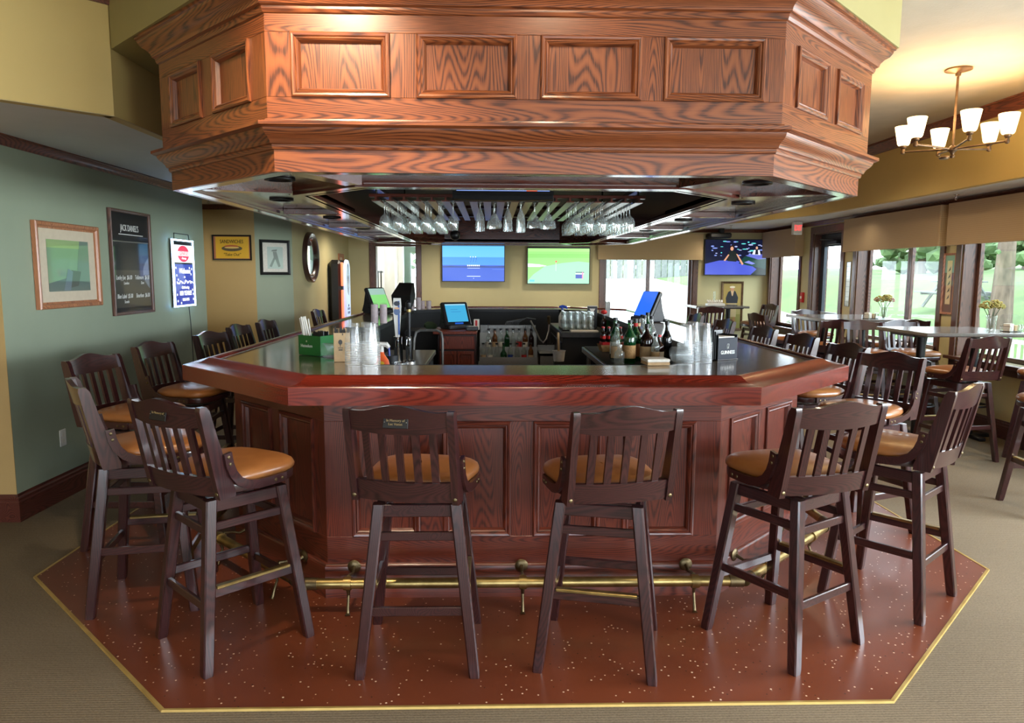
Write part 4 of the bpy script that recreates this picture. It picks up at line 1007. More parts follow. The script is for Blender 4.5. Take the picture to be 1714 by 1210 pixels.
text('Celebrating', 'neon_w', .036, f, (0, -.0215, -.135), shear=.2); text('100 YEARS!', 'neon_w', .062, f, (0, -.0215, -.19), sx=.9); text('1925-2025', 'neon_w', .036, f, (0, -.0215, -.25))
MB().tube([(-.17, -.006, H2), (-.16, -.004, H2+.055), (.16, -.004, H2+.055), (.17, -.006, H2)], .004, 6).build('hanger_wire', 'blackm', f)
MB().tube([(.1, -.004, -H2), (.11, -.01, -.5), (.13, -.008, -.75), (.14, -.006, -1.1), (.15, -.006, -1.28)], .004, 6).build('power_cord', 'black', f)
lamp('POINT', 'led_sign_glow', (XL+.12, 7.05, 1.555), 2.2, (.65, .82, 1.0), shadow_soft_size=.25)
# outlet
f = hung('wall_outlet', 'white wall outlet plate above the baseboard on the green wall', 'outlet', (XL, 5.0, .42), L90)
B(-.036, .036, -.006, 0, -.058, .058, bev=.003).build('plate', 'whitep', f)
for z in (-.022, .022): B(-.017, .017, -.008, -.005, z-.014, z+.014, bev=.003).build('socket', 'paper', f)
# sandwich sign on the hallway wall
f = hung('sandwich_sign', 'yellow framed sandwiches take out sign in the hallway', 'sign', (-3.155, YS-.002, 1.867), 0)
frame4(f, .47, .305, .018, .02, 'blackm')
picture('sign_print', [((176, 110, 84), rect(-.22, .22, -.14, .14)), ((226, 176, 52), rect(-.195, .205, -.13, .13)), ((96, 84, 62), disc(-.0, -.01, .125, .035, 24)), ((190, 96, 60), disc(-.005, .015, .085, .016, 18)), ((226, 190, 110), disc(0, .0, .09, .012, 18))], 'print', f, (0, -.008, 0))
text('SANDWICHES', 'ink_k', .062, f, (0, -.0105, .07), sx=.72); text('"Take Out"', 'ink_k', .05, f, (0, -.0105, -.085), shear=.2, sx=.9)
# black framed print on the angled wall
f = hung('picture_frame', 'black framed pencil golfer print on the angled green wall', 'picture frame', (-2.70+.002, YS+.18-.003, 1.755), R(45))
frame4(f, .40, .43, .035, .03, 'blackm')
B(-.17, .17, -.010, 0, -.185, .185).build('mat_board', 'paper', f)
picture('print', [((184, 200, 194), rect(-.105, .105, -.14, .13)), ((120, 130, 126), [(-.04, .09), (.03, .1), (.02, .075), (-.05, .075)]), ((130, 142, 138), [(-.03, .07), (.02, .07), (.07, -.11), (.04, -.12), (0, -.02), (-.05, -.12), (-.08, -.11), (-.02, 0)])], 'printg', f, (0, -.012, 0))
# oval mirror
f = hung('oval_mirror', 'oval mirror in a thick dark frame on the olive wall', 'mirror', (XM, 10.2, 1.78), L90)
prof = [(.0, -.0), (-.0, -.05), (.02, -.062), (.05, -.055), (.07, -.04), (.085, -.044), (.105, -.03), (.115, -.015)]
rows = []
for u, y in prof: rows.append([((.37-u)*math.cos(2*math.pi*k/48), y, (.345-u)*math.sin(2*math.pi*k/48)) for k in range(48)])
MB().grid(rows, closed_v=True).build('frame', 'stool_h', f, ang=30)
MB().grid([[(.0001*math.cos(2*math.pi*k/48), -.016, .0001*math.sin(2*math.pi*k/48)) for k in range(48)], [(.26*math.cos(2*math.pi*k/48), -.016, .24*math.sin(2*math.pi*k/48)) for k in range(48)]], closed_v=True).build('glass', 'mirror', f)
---
* [Task objective]: Omit the pictures, and quote the material above exactly as given.

* [Right answer]:
Write part 4 of the bpy script that recreates this picture. It picks up at line 1007. More parts follow. The script is for Blender 4.5. Take the picture to be 1714 by 1210 pixels.
text('Celebrating', 'neon_w', .036, f, (0, -.0215, -.135), shear=.2); text('100 YEARS!', 'neon_w', .062, f, (0, -.0215, -.19), sx=.9); text('1925-2025', 'neon_w', .036, f, (0, -.0215, -.25))
MB().tube([(-.17, -.006, H2), (-.16, -.004, H2+.055), (.16, -.004, H2+.055), (.17, -.006, H2)], .004, 6).build('hanger_wire', 'blackm', f)
MB().tube([(.1, -.004, -H2), (.11, -.01, -.5), (.13, -.008, -.75), (.14, -.006, -1.1), (.15, -.006, -1.28)], .004, 6).build('power_cord', 'black', f)
lamp('POINT', 'led_sign_glow', (XL+.12, 7.05, 1.555), 2.2, (.65, .82, 1.0), shadow_soft_size=.25)
# outlet
f = hung('wall_outlet', 'white wall outlet plate above the baseboard on the green wall', 'outlet', (XL, 5.0, .42), L90)
B(-.036, .036, -.006, 0, -.058, .058, bev=.003).build('plate', 'whitep', f)
for z in (-.022, .022): B(-.017, .017, -.008, -.005, z-.014, z+.014, bev=.003).build('socket', 'paper', f)
# sandwich sign on the hallway wall
f = hung('sandwich_sign', 'yellow framed sandwiches take out sign in the hallway', 'sign', (-3.155, YS-.002, 1.867), 0)
frame4(f, .47, .305, .018, .02, 'blackm')
picture('sign_print', [((176, 110, 84), rect(-.22, .22, -.14, .14)), ((226, 176, 52), rect(-.195, .205, -.13, .13)), ((96, 84, 62), disc(-.0, -.01, .125, .035, 24)), ((190, 96, 60), disc(-.005, .015, .085, .016, 18)), ((226, 190, 110), disc(0, .0, .09, .012, 18))], 'print', f, (0, -.008, 0))
text('SANDWICHES', 'ink_k', .062, f, (0, -.0105, .07), sx=.72); text('"Take Out"', 'ink_k', .05, f, (0, -.0105, -.085), shear=.2, sx=.9)
# black framed print on the angled wall
f = hung('picture_frame', 'black framed pencil golfer print on the angled green wall', 'picture frame', (-2.70+.002, YS+.18-.003, 1.755), R(45))
frame4(f, .40, .43, .035, .03, 'blackm')
B(-.17, .17, -.010, 0, -.185, .185).build('mat_board', 'paper', f)
picture('print', [((184, 200, 194), rect(-.105, .105, -.14, .13)), ((120, 130, 126), [(-.04, .09), (.03, .1), (.02, .075), (-.05, .075)]), ((130, 142, 138), [(-.03, .07), (.02, .07), (.07, -.11), (.04, -.12), (0, -.02), (-.05, -.12), (-.08, -.11), (-.02, 0)])], 'printg', f, (0, -.012, 0))
# oval mirror
f = hung('oval_mirror', 'oval mirror in a thick dark frame on the olive wall', 'mirror', (XM, 10.2, 1.78), L90)
prof = [(.0, -.0), (-.0, -.05), (.02, -.062), (.05, -.055), (.07, -.04), (.085, -.044), (.105, -.03), (.115, -.015)]
rows = []
for u, y in prof: rows.append([((.37-u)*math.cos(2*math.pi*k/48), y, (.345-u)*math.sin(2*math.pi*k/48)) for k in range(48)])
MB().grid(rows, closed_v=True).build('frame', 'stool_h', f, ang=30)
MB().grid([[(.0001*math.cos(2*math.pi*k/48), -.016, .0001*math.sin(2*math.pi*k/48)) for k in range(48)], [(.26*math.cos(2*math.pi*k/48), -.016, .24*math.sin(2*math.pi*k/48)) for k in range(48)]], closed_v=True).build('glass', 'mirror', f)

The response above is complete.